They Call Themselves “Progressives”
2008 Election, Hillary Clinton, Politics, Semantics, The Left
After they made us lose in Vietnam, wrecked the US economy, and destroyed the nation’s cities, being identified as a “Liberal” came to be regarded as no longer a compliment. In the late 1960s, leftists like Hillary preferred calling themselves “Radicals.” But, as Jonah Goldberg observes, the favored term in pinko circles these days is “Progressive.”
At the recent CNN/YouTube debate, Hillary Clinton was asked to define what a liberal is and declare whether she was one.
“You know,” the New York senator said, “it is a word that originally meant that you were for freedom … that you were willing to stand against big power and on behalf of the individual. Unfortunately, in the last 30, 40 years, it has been turned up on its head, and it’s been made to seem as though it is a word that describes big government, totally contrary to what its meaning was in the 19th and early 20th century.”
I prefer the word ‘progressive,’ ” Clinton continued, “which has a real American meaning, going back to the progressive era at the beginning of the 20th century. I consider myself a modern progressive.”
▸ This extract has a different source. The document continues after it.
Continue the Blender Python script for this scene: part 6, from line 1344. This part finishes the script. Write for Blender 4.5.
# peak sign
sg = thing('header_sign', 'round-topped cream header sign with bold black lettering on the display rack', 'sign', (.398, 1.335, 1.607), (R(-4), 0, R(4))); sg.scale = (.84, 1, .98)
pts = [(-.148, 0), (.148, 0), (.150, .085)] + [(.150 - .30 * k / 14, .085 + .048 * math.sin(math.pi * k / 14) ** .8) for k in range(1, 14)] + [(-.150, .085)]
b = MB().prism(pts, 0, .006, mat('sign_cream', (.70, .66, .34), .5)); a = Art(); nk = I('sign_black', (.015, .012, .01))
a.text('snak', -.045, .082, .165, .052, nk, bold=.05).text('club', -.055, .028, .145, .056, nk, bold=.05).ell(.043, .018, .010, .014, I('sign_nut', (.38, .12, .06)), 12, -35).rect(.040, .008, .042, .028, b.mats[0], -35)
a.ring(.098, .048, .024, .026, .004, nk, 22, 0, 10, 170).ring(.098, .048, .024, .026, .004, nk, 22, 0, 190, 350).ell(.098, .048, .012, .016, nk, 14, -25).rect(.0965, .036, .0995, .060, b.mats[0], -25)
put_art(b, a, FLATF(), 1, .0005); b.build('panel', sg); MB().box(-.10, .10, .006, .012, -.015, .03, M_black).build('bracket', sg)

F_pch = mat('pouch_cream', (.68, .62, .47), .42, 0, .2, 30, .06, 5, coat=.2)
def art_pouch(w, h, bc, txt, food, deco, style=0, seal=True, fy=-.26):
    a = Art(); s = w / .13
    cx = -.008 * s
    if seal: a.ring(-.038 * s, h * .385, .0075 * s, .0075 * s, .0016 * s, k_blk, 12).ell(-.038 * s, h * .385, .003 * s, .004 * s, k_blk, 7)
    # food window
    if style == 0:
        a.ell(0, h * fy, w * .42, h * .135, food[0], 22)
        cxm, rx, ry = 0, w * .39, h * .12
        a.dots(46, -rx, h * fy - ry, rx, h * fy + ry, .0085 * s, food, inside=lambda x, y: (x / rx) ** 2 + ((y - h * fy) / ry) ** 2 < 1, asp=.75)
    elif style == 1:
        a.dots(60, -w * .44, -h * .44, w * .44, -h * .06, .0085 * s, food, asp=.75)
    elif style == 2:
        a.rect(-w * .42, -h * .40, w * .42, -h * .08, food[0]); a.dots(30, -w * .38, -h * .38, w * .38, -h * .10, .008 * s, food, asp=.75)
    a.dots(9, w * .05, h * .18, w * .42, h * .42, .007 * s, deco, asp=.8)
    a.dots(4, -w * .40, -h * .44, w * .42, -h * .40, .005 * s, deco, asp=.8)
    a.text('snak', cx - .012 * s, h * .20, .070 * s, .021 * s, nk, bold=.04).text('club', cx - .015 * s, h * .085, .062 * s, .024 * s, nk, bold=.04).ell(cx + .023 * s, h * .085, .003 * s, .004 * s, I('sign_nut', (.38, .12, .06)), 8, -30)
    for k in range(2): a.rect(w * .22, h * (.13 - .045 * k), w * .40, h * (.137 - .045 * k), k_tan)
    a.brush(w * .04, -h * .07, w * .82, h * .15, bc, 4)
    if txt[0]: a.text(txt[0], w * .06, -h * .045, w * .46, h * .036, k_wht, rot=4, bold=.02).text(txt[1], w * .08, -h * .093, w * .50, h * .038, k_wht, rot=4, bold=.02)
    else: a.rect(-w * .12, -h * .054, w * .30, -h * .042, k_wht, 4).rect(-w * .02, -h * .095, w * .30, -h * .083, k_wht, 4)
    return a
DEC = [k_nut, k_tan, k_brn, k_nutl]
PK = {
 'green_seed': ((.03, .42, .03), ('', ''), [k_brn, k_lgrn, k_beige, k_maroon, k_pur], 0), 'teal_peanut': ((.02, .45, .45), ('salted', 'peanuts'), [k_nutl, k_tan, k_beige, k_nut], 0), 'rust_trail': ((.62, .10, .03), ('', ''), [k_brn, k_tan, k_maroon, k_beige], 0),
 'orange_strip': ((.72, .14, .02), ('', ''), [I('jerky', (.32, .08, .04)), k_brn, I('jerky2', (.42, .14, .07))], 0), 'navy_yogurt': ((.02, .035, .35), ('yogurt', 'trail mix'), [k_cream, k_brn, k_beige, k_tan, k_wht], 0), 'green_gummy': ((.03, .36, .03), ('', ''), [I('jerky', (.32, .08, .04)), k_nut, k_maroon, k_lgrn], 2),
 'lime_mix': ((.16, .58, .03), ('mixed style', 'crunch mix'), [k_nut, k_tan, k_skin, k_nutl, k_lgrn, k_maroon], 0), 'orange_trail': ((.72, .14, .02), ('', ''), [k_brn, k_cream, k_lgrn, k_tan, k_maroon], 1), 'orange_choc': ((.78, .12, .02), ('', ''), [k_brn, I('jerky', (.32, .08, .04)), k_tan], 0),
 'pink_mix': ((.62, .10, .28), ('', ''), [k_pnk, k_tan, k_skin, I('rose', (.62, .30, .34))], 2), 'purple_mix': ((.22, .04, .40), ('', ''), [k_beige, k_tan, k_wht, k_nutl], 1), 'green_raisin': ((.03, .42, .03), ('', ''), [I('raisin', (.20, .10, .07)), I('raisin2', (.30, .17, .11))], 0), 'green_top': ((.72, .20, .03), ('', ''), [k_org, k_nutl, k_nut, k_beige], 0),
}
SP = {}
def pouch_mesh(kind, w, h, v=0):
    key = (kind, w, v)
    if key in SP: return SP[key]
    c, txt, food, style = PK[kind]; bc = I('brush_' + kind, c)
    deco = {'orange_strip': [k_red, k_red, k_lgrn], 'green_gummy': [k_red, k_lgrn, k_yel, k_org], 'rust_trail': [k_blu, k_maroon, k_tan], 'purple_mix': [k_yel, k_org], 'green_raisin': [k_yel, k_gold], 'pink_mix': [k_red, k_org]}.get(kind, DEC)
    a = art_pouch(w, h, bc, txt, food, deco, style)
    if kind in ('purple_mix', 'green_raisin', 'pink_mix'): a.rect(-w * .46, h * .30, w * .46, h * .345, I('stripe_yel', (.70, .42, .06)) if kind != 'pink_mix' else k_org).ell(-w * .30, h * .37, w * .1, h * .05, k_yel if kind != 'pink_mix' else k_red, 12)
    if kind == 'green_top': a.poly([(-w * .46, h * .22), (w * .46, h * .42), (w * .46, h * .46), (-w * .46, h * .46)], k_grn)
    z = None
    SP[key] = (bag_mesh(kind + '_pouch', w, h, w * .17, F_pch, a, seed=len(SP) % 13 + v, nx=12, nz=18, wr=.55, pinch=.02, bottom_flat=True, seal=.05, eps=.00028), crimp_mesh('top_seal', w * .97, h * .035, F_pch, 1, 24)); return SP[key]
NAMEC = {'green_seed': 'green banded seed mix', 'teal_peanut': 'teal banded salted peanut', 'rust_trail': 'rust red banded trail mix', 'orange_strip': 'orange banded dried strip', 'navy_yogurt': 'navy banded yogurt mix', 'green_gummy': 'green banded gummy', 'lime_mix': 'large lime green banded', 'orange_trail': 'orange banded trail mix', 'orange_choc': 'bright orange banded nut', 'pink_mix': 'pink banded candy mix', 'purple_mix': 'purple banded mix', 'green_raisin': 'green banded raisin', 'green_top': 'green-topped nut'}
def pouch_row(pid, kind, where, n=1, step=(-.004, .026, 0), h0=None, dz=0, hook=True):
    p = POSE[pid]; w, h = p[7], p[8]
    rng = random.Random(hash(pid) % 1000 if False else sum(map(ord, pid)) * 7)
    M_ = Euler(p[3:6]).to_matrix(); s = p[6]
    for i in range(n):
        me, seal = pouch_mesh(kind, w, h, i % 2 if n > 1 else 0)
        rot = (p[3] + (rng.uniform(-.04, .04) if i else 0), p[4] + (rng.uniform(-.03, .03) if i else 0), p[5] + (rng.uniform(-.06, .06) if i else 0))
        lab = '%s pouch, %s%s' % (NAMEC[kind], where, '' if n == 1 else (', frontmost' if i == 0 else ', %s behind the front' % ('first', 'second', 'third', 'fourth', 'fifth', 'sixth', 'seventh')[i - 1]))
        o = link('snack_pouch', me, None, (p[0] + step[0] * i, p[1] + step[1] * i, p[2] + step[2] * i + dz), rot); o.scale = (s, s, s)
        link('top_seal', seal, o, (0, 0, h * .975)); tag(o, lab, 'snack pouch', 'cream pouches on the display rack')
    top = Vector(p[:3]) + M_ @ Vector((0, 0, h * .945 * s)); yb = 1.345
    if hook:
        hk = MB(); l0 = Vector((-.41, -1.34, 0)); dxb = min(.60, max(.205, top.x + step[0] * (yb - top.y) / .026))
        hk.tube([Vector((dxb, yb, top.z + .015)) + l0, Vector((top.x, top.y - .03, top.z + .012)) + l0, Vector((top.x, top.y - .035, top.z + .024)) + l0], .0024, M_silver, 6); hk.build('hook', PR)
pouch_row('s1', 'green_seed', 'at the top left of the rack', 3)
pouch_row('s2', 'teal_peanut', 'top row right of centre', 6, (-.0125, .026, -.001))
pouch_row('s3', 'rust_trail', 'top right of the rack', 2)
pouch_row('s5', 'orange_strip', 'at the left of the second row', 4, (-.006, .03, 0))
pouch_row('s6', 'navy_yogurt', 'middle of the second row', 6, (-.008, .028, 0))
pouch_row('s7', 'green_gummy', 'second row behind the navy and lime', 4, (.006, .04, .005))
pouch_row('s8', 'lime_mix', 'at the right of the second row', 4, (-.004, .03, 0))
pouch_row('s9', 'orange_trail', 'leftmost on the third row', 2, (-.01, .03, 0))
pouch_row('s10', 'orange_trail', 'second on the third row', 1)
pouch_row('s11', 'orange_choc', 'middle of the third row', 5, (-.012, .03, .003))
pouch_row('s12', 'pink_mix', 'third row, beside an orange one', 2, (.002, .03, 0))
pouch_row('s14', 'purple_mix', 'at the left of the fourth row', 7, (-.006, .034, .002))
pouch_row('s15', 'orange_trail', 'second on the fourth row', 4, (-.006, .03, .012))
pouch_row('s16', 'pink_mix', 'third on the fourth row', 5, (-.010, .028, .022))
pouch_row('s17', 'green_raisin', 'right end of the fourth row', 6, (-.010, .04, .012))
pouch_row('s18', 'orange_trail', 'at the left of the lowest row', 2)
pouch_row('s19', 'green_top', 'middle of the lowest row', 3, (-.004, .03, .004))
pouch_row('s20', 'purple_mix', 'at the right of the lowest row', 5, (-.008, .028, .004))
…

Now, when the presumptive standard bearer of the Democratic Party and the political (and matrimonial) heir to the only Democratic president to be elected to two terms since Franklin Roosevelt says she’s not a liberal, it’s actually quite a big deal.
But first, do note how crafty Clinton is being. She makes it sound as though she’s lamenting the unfair transformation of the word “liberal” from lover of individual freedom to champion of big government.
How, exactly, does Clinton think liberal came to mean “big government?” Could it have had something to do with her attempt to nationalize one-seventh of the U.S. economy under her health care plan, or maybe with her book, It Takes a Village, which suggests that the government intrude itself into every nook and cranny of our lives?
Clinton’s answer taps into the common complaint on the left that the word “liberal” has fallen into disrepute not because of the policies of liberals, but thanks to the villainously cynical distortions of conservatives. “The greatest triumph that conservatives ever achieved,” liberal columnist Clarence Page recently complained, “is to make liberals embarrassed to call themselves ‘liberal.’ ”
Right. The failures of the Great Society, bussing, racial quotas, high taxes, the Vietnam War (both its beginning and end), Jimmy Carter’s “malaise,” the nuclear freeze movement, lax law enforcement, speech codes, abortion on demand, bilingual education and, of course, Michael Dukakis: We’re expected to believe none of these things can be weighed against liberalism. Liberalism, after all, is never wrong. It must be those mustache-twirling henchmen Lee Atwater and Karl Rove who are to blame.
One might also ask, if Clinton laments how liberalism has become identified with big government, why it is she wants to revive the progressive label. After all, if liberal is a misnomer for statists, progressive represents a long-overdue return to truth in labeling. In Europe, after all, liberals are the free-market, small-government types. But in America, the same people came to be called conservatives in no small part because they were trying to conserve liberal ideas of limited government amid the riot of social engineering during the Progressive Era that Clinton is so nostalgic for.
Indeed, she’s right that self-described liberals championed the sovereignty of the individual, which is why the authentic liberals were hated by progressives who believed that, in the words of progressive activist Jane Addams, “We must demand that the individual shall be willing to lose the sense of personal achievement, and shall be content to realize his activity only in the connection with the activity of the many.”
As late as 1951, Sen. Robert Taft, “Mr. Republican” to his fans, insisted he wasn’t so much a conservative as merely an “an old fashioned liberal.”
Even so, progressives were more desperate to seize the l-word for themselves because they needed it more. They so ruined the word “progressive” — particularly during the excesses of World War I — that they had to abandon it like a rider leaving an exhausted horse behind. By the late 1940s, “progressive” became little more than a euphemism for a Stalinist or at least a useful idiot for Moscow.
Read the whole thing.
People like Hillary don’t mean Progressive in the sense of free silver coinage and restraints on railroads. They mean Progressive in the Henry Wallace, only faintly concealed Marxist, sense of the late New Deal era.
I just refer to them as “commies” myself.